TJ and FCPS Win in Court after Three Years of Litigation
Fairfax County and Fairfax County Public Schools (FCPS) are celebrating a victory for its students, families, taxpayers, and schools because the Supreme Court refused to hear the appeal of the Coalition of TJ on February 20, 2024, thus permitting the May 2023 U.S. 4th Circuit Court of Appeals decision that ruled that TJ admissions did not constitute discrimination against Asian students.
When Thomas Jefferson High School for Science and Technology, or “TJ” as it is known locally, began nearly 40 years ago in 1985, on the grounds of TJ High School, it is doubtful that anyone expected that it would become the political football that it has been for the last 4 years, much less that amicus briefs to the Supreme Court would be written on its behalf. Many thanks to the students, parents, organizations, and elected officials who worked together, under some surreal conditions, to ensure race-blind admissions for TJ became a reality. In the words of Karl Frisch, Fairfax County School Board chair:
We have long believed that the new admissions process is both constitutional and in the best interest of all of our students. It guarantees that all qualified students from all neighborhoods in Fairfax County have a fair shot at attending this exceptional high school.
You may ask why this case matters so much. Well, there are multiple reasons:
First, this is a hot topic, particularly in light of recent Supreme Court decisions in cases brought by Students for Fair Admissions (SFFA) against both Harvard and University of North Carolina (UNC). The Court ruled that those schools’ affirmative action programs violated the Equal Protection Clause of the Constitution, thus overruling 45 years of precedent that permitted “race conscious” admissions policies.

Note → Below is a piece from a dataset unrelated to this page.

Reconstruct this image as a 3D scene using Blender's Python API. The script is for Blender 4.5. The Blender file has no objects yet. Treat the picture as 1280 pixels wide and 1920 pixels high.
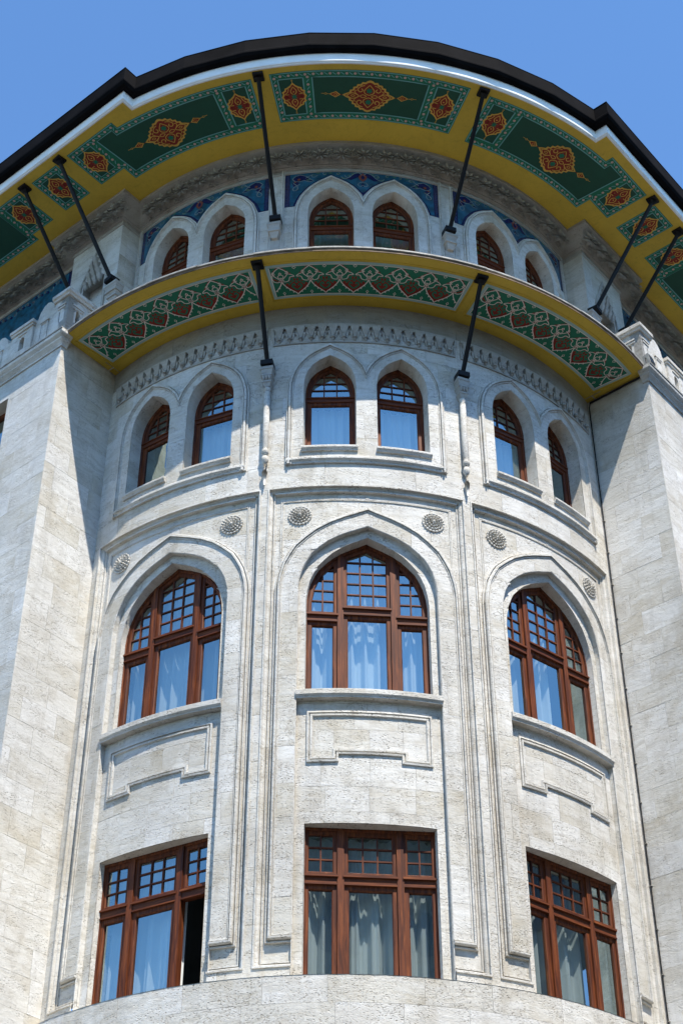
import bpy, math, random
from math import sin, cos, pi, sqrt, radians, hypot
from mathutils import Vector, Matrix
from mathutils.geometry import tessellate_polygon
random.seed(7)
SC = bpy.context.scene
COL = SC.collection
SUN_AZ, SUN_EL = radians(19.5), radians(60.0)

# ---------------------------------------------------------------- camera
cam = bpy.data.cameras.new('camera'); camo = bpy.data.objects.new('camera', cam); COL.objects.link(camo)
th, ps, rh = .6769, .0873, -.0012
fw = Vector((sin(ps)*cos(th), cos(ps)*cos(th), sin(th)))
rt = Vector((cos(ps), -sin(ps), 0)); up = rt.cross(fw)
r2 = rt*cos(rh)+up*sin(rh); u2 = -rt*sin(rh)+up*cos(rh)
mw = Matrix((r2, u2, -fw)).transposed().to_4x4(); mw.translation = Vector((-2.34, -27.58, 0))
camo.matrix_world = mw
cam.sensor_fit = 'HORIZONTAL'; cam.sensor_width = 36; cam.lens = 3077.8/1280*36
cam.clip_start = .1; cam.clip_end = 4000
SC.camera = camo

# ---------------------------------------------------------------- light
w = bpy.data.worlds.new('World'); SC.world = w; w.use_nodes = True
nt = w.node_tree; bg = nt.nodes['Background']
sky = nt.nodes.new('ShaderNodeTexSky'); sky.sky_type = 'NISHITA'; sky.sun_disc = False
sky.sun_elevation = SUN_EL; sky.sun_rotation = pi - SUN_AZ
sky.air_density = 1.0; sky.dust_density = .0; sky.ozone_density = 3.0; sky.altitude = 0
tnt = nt.nodes.new('ShaderNodeMix'); tnt.data_type = 'RGBA'; tnt.blend_type = 'MULTIPLY'; tnt.inputs[0].default_value = 1
tnt.inputs[7].default_value = (.91, 1.20, 1.40, 1); nt.links.new(sky.outputs[0], tnt.inputs[6])
nt.links.new(tnt.outputs[2], bg.inputs[0]); bg.inputs[1].default_value = .13
sl = bpy.data.lights.new('sun', 'SUN'); sl.energy = 5.0; sl.angle = radians(.5); sl.color = (1, .94, .84)
so = bpy.data.objects.new('sun', sl); COL.objects.link(so)
sd = Vector((sin(SUN_AZ)*cos(SUN_EL), -cos(SUN_AZ)*cos(SUN_EL), sin(SUN_EL)))
so.rotation_euler = sd.to_track_quat('Z', 'Y').to_euler(); so.location = (20, -50, 80)
vs = SC.view_settings; vs.view_transform = 'Standard'; vs.look = 'None'; vs.gamma = 1; vs.use_curve_mapping = False
vs.exposure = 0.66

# ---------------------------------------------------------------- materials
def mat(name):
    m = bpy.data.materials.new(name); m.use_nodes = True
    return m, m.node_tree, m.node_tree.nodes['Principled BSDF']
def N(t, kind, **kw):
    n = t.nodes.new(kind)
    for k, v in kw.items():
        if hasattr(n, k): setattr(n, k, v)
        else: n.inputs[k.replace('_', ' ')].default_value = v
    return n
def L(t, a, b): t.links.new(a, b)
def math_(t, op, a, b=None, c=None, clamp=False):
    n = t.nodes.new('ShaderNodeMath'); n.operation = op; n.use_clamp = clamp
    for i, x in enumerate((a, b, c)):
        if x is None: continue
        if isinstance(x, (int, float)): n.inputs[i].default_value = x
        else: L(t, x, n.inputs[i])
    return n.outputs[0]
def ramp(t, fac, stops):
    n = t.nodes.new('ShaderNodeValToRGB'); e = n.color_ramp.elements
    while len(e) < len(stops): e.new(.5)
    for i, (p, c) in enumerate(stops):
        e[i].position = p; e[i].color = (c[0], c[1], c[2], 1) if not isinstance(c, float) else (c, c, c, 1)
    L(t, fac, n.inputs[0]); return n.outputs[0]
def mix(t, fac, a, b, mode='MIX'):
    n = t.nodes.new('ShaderNodeMix'); n.data_type = 'RGBA'; n.blend_type = mode
    for i, x in ((0, fac), (6, a), (7, b)):
        if isinstance(x, (int, float)): n.inputs[i].default_value = x
        elif isinstance(x, tuple): n.inputs[i].default_value = (*x, 1)
        else: L(t, x, n.inputs[i])
    return n.outputs[2]
def vmul(t, v, s, off=None):
    n = t.nodes.new('ShaderNodeVectorMath'); n.operation = 'MULTIPLY'; L(t, v, n.inputs[0]); n.inputs[1].default_value = s
    o = n.outputs[0]
    if off is not None:
        n2 = t.nodes.new('ShaderNodeVectorMath'); n2.operation = 'ADD'; L(t, o, n2.inputs[0]); L(t, off, n2.inputs[1]); o = n2.outputs[0]
    return o
def noise(t, vec, scale, detail=4, rough=.55, dist=0):
    n = t.nodes.new('ShaderNodeTexNoise'); n.inputs['Scale'].default_value = scale
    n.inputs['Detail'].default_value = detail; n.inputs['Roughness'].default_value = rough
    n.inputs['Distortion'].default_value = dist; L(t, vec, n.inputs['Vector']); return n.outputs['Fac']

def travertine(name, bright=1.0, pit=1.0, streak=1.0, warm=0.0):
    m, t, b = mat(name)
    geo = N(t, 'ShaderNodeNewGeometry'); pos = geo.outputs['Position']
    at = N(t, 'ShaderNodeAttribute', attribute_name='tint'); tint = at.outputs['Fac']
    comb = N(t, 'ShaderNodeCombineXYZ')
    k = math_(t, 'MULTIPLY', tint, 13.7)
    for i in range(3): L(t, k, comb.inputs[i])
    off = comb.outputs[0]
    # bedding: warp z slightly so that the streaks wander
    warp = noise(t, vmul(t, pos, (.9, .9, 1.2), off), 1.0, 2)
    sep = N(t, 'ShaderNodeSeparateXYZ'); L(t, pos, sep.inputs[0])
    zz = math_(t, 'ADD', sep.outputs[2], math_(t, 'MULTIPLY', math_(t, 'SUBTRACT', warp, .5), .42))
    cb = N(t, 'ShaderNodeCombineXYZ'); L(t, sep.outputs[0], cb.inputs[0]); L(t, sep.outputs[1], cb.inputs[1]); L(t, zz, cb.inputs[2])
    bed = noise(t, vmul(t, cb.outputs[0], (1.6, 1.6, 15.), off), 1.0, 5, .62)
    bed2 = noise(t, vmul(t, cb.outputs[0], (6, 6, 55.), off), 1.0, 4, .6)
    cloud = noise(t, vmul(t, pos, (1, 1, 1.3), off), 1.7, 4, .6)
    big = noise(t, pos, .33, 3, .6)
    c = ramp(t, bed, [(.26, (.44*bright, .405*bright, .335*bright)), (.44, (.565*bright, .535*bright, .47*bright)), (.62, (.615*bright, .59*bright, .535*bright)), (.8, (.64*bright, .622*bright, .575*bright))])
    c = mix(t, math_(t, 'MULTIPLY', ramp(t, cloud, [(.50, 0.), (.64, 1.)]), .55), c, (.44*bright, .385*bright, .29*bright))
    c = mix(t, math_(t, 'MULTIPLY', ramp(t, big, [(.38, 1.), (.6, 0.)]), .30), c, (.36, .35, .335))
    med = noise(t, vmul(t, pos, (1, 1, .45)), 1.15, 5, .7)
    c = mix(t, math_(t, 'MULTIPLY', ramp(t, med, [(.53, 0.), (.64, 1.)]), .42), c, (.38, .335, .26))
    blot = noise(t, vmul(t, pos, (1, 1, .8)), 3.1, 6, .75, .6)
    c = mix(t, math_(t, 'MULTIPLY', ramp(t, blot, [(.56, 0.), (.66, 1.)]), .34), c, (.35, .32, .27))
    # per stone colour
    tb = math_(t, 'ADD', 1.0, math_(t, 'MULTIPLY', tint, .085))
    hs = N(t, 'ShaderNodeHueSaturation'); L(t, c, hs.inputs['Color']); L(t, tb, hs.inputs['Value'])
    L(t, math_(t, 'SUBTRACT', .86, math_(t, 'MULTIPLY', tint, .30)), hs.inputs['Saturation'])
    c = hs.outputs[0]
    # pits: small dark voids lying along the bedding, in patches
    v = N(t, 'ShaderNodeTexVoronoi'); v.feature = 'F1'; v.inputs['Scale'].default_value = 1; v.inputs['Randomness'].default_value = 1
    L(t, vmul(t, cb.outputs[0], (17, 17, 46), off), v.inputs['Vector'])
    patch = noise(t, vmul(t, cb.outputs[0], (1.1, 1.1, 2.6), off), 1.7, 3, .6)
    pm = math_(t, 'MULTIPLY', ramp(t, v.outputs['Distance'], [(.14, 1.), (.30, 0.)]), ramp(t, patch, [(.36, 0.), (.60, 1.)]))
    fine = noise(t, vmul(t, pos, (1, 1, 1.9), off), 30, 4, .65)
    fm = math_(t, 'MULTIPLY', ramp(t, fine, [(.54, 0.), (.66, 1.)]), ramp(t, patch, [(.3, .15), (.7, 1.)]))
    seam = ramp(t, bed2, [(.27, 1.), (.37, 0.)])
    sm = math_(t, 'MULTIPLY', seam, ramp(t, patch, [(.34, .12), (.62, 1.)]))
    hole = math_(t, 'MAXIMUM', math_(t, 'MULTIPLY', pm, pit), math_(t, 'MULTIPLY', sm, .42*streak))
    hole = math_(t, 'MAXIMUM', hole, math_(t, 'MULTIPLY', fm, .5*pit), clamp=True)
    c = mix(t, math_(t, 'MULTIPLY', hole, .68), c, (.16, .13, .09))
    # rain streaks, thin vertical
    vs_ = noise(t, vmul(t, pos, (5, 5, .22)), 1.0, 4, .6)
    c = mix(t, math_(t, 'MULTIPLY', ramp(t, vs_, [(.54, 0.), (.72, 1.)]), .22), c, (.27, .25, .22))
    L(t, c, b.inputs['Base Color']); b.inputs['Roughness'].default_value = .82
    b.inputs['Specular IOR Level'].default_value = .3
    rough_ = noise(t, vmul(t, pos, (1, 1, 1.5), off), 14, 5, .7)
    h = math_(t, 'SUBTRACT', math_(t, 'ADD', math_(t, 'MULTIPLY', bed, .35), math_(t, 'ADD', math_(t, 'MULTIPLY', fine, .35), math_(t, 'MULTIPLY', rough_, .55))), hole)
    bp = N(t, 'ShaderNodeBump'); bp.inputs['Strength'].default_value = 1.0; bp.inputs['Distance'].default_value = .015
    L(t, h, bp.inputs['Height']); L(t, bp.outputs[0], b.inputs['Normal'])
    return m
STONE = travertine('travertine', 1.12)
STONE_W = travertine('travertine_wing', 1.13, .7, 1.7)
CARVED = travertine('travertine_carved', .74, .7, .6)
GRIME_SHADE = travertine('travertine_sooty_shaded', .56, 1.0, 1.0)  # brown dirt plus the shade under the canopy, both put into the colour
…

Second, schools across the nation are struggling to find ways to ensure geographic and economic diversity in admissions. In Fairfax County, the Coalition for TJ challenged efforts to create new race-blind admissions policies by declaring such changes to be discriminatory, which the 4th Circuit found “simply runs counter to common sense.” Speaking of common sense, it is important to note that neither the SFFA nor the Coalition for TJ case involved actual students, much less any students potentially harmed by admission policies.
Third, the challenge to the reformed admissions policy at TJ was funded by Pacific Legal Foundation, which has deep pockets, other cases pending in the Supreme Court Docket, and a seemingly insatiable thirst to end any admission policies that even hint at efforts to improve campus diversity and equity.
As mentioned above, this is not the end of such school admissions challenges. Pacific Legal has made it clear that it plans to continue to chip away at efforts by schools to improve diversity and equity. They have seemingly unending resources to do so, which puts under-funded public school districts at a financial disadvantage, while also distracting schools, educators, and school boards from their core purpose of educating students!
The Vice President of the TJ Alumni Action Group, an organization that worked for years to change TJ admissions, Jiunwei Chen, affirms this when he shared with the Washington Post that “There’s been a lot of back-and-forth around affirmative action. It is very much a hot topic and will continue to be so…. Even though it might be, knock on wood, over for TJ, it is definitely not over for other schools.”
4 Public Education thanks the Fairfax County School Board, FCPS, the FCPS lawyers and law firms, and all of the groups who filed amicus briefs in support of TJ’s race-blind admissions changes. We agree with John C. Yang, president and executive director of Asian Americans Advancing Justice who said:
Increasing opportunity is the opposite of discrimination.